I quickly forgot about the poor, poorly-dressed girl with the Smurf legs as I faced the inevitable crossing-of-the-busy-road. I could barely see in front of me, and could see to the left or right only by turning my entire body from side to side. This doesn’t seem so bad until one considers how much movement gets slowed down by huge, puffy, Michelin Man coats. It took a good five seconds for me to swivel to my left and then to my right, in an odd, penguin-like movement, leaving more than enough time for me to meet my demise by Mack truck, or worse, bike messenger (those suckers pedal fast). I was, however, at a crosswalk, which to a Bostonian driver means nothing except the possibility of taking out an ill-informed tourist or two who thinks that one can actually cross at a crosswalk. I was hoping those same tourists would be behind the wheel that day, being the types who actually stop at crosswalks as well. Who needs to gamble in Vegas when you’ve got walking in Boston to get your adrenaline flowing?

No sooner did I stick a trembling foot onto the road, when a car sped up and whizzed by me, horn blaring. I instinctively jumped back and flipped my would-be murderer the bird, which wasn’t very effective in my woolen mitten.

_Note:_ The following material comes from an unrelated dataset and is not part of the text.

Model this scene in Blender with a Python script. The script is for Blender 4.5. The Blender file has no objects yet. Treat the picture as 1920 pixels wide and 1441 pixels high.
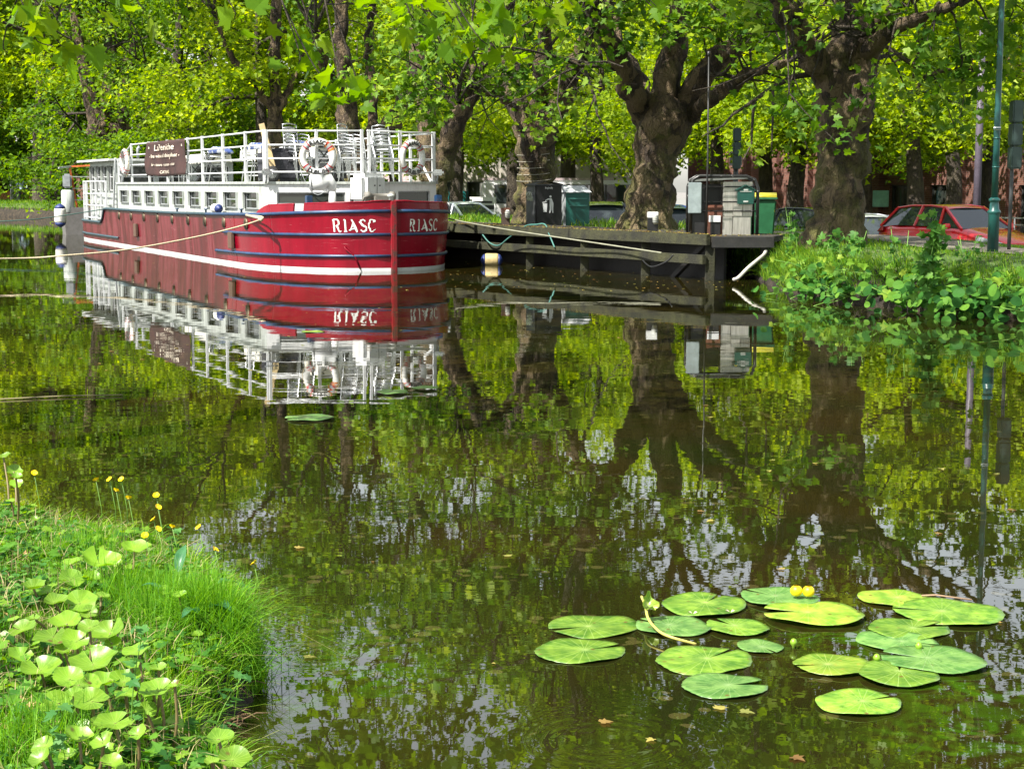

Of course, this week the forecasters predict it’s going to be in the upper 50s, possibly even reaching the 60 degree mark tomorrow afternoon, reminding me of a Lewis Black bit:

“I was in Boston, Massachusetts, and in four days I experienced five seasons. It was 30, it was 60, it was 90, then it was 12, on the last day there was thunder, there was lightning, and there was snow… TOGETHER! And I hadn't done drugs, cause when you're lyin' in bed and you hear thunder outside, and you get up to look, you have an expectation. And it's not snow with lightning behind it. That's fucked up. They don't even write about that weather in the Bible. I imagine if a prophet had seen that kind of crap, after he wiped the poop out of his pants, he'd a told us about it!"

I have seen the type of weather Black has ranted about, and while I haven’t yet soiled my pants because of it, I am convinced that this can only be the coming of the apocalypse. Either that or it’s a sign (just for me) that I really need to move to warmer climes.